Playing as Rome: when a neighbouring tribe reaches confederation pressure, your scouts send word — a visible intelligence event warns you that something is forming in the forest before the levy numbers confirm it. And if your frontier campaign goes badly enough, your legions come home carrying Frontier Exhaustion — five years of suppressed aggression toward tribal territory, during which the AI will naturally seek easier targets elsewhere. The frontier that cost you pushes back against another attempt while the memory is fresh.
- Designed for Invictus 1.11
- Additive on_actions chaining — nothing overwrites Invictus or vanilla hooks
- Compatible with Realistic Warfare Plus — RWP makes battles decisive; AGI makes tribal territory resistant to occupation. They operate on different parts of the warfare loop.

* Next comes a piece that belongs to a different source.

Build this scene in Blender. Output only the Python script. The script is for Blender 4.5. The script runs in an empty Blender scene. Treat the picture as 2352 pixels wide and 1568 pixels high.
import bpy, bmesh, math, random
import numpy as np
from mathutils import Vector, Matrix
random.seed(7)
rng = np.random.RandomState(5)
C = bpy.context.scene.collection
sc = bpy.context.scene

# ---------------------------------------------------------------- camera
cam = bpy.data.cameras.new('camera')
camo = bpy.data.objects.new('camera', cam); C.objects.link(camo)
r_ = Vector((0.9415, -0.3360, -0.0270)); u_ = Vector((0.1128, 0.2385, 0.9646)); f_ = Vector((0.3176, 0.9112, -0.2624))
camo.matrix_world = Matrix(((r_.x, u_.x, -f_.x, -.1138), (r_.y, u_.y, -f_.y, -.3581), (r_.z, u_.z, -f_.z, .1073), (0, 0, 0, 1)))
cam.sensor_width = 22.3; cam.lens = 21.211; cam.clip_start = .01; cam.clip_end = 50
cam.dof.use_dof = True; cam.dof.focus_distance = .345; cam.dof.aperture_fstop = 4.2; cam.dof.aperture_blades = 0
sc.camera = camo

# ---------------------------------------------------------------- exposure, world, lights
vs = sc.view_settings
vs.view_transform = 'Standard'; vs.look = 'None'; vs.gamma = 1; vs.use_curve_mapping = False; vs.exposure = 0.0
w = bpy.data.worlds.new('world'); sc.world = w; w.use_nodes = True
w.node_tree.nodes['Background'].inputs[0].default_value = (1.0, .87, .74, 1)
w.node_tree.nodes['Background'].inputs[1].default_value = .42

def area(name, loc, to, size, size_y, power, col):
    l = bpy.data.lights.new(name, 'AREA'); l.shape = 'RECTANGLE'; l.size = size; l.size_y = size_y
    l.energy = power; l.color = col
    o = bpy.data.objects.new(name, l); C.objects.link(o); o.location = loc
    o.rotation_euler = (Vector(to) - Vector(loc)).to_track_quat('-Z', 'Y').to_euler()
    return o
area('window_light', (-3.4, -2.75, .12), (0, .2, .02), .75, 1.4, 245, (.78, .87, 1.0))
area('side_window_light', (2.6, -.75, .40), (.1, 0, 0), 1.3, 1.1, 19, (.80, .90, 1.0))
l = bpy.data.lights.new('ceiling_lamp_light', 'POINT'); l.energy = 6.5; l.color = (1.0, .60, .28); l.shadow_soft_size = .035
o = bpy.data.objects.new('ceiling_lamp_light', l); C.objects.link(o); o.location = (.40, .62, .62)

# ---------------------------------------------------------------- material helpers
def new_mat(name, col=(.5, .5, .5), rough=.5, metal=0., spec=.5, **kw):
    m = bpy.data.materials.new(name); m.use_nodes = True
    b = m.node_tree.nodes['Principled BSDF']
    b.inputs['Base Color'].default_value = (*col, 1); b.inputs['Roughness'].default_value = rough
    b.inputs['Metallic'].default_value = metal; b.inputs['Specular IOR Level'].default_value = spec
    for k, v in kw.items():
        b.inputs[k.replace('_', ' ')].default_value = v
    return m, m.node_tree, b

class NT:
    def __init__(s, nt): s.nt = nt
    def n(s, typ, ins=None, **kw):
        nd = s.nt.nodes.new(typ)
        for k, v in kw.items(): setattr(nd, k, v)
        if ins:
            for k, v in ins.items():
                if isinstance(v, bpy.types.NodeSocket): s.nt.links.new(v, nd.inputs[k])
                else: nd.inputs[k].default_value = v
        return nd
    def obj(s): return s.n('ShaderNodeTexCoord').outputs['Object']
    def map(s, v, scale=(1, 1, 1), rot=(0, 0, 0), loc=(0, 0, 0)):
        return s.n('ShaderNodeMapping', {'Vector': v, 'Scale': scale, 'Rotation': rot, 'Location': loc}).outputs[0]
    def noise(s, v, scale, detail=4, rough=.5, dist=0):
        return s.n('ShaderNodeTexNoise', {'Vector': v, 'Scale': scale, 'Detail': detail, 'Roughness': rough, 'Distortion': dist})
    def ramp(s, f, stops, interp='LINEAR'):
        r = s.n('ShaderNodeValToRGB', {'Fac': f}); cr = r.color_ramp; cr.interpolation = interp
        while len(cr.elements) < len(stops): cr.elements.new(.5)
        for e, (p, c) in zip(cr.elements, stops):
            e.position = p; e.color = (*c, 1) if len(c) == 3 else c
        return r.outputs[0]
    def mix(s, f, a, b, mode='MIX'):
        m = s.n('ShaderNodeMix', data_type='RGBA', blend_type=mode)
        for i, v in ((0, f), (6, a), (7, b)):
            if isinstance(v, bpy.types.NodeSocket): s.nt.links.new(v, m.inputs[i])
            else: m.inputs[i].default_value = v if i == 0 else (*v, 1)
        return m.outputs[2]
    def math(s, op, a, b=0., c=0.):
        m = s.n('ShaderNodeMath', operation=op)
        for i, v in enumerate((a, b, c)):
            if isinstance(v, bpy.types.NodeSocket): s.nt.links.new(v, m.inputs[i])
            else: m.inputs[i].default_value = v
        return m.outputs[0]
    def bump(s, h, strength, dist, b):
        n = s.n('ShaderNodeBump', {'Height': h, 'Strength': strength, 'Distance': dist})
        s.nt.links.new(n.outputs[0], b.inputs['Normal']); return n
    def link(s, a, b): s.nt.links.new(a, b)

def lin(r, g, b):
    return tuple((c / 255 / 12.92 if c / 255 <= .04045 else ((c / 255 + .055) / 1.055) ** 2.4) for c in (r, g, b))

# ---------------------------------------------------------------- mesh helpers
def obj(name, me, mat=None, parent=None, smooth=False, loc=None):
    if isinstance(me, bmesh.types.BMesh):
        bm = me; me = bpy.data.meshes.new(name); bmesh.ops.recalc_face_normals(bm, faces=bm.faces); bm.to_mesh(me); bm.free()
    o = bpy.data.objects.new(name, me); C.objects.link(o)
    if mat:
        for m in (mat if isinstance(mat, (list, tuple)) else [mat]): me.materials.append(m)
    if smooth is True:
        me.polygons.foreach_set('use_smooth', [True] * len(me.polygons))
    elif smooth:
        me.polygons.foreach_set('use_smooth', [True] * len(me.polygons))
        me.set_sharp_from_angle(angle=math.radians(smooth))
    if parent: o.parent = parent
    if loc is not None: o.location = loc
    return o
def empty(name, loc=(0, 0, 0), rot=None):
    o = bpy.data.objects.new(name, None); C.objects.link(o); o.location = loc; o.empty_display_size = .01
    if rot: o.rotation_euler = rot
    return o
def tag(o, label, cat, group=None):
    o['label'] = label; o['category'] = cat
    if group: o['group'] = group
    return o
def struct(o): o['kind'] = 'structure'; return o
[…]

- Optional THA compatibility — tanist governments gain land_unit_attrition reductions without doubling THA’s existing hostile attrition values
- Does not modify hardcoded modifiers, pop types, or terrain types
- Invictus
- Content mods (missions, events, map)
- Realistic Warfare Plus (if using)
- Ager Incognitus (last)
- Dynamic density shifts — density tiers shift slowly over time with ownership, assimilation, and war. The land has memory: non-tribal occupation gradually erodes tribal character; reconquest restores it.
Ager Incognitus is inspired by three community mods — Tribal Homeland Attrition, Realistic Tribes, and Tribesmen Revival — none of whose code is used directly, but all of whom pointed toward interesting possibilities for increasing the strategic significance of tribes and tribal lands.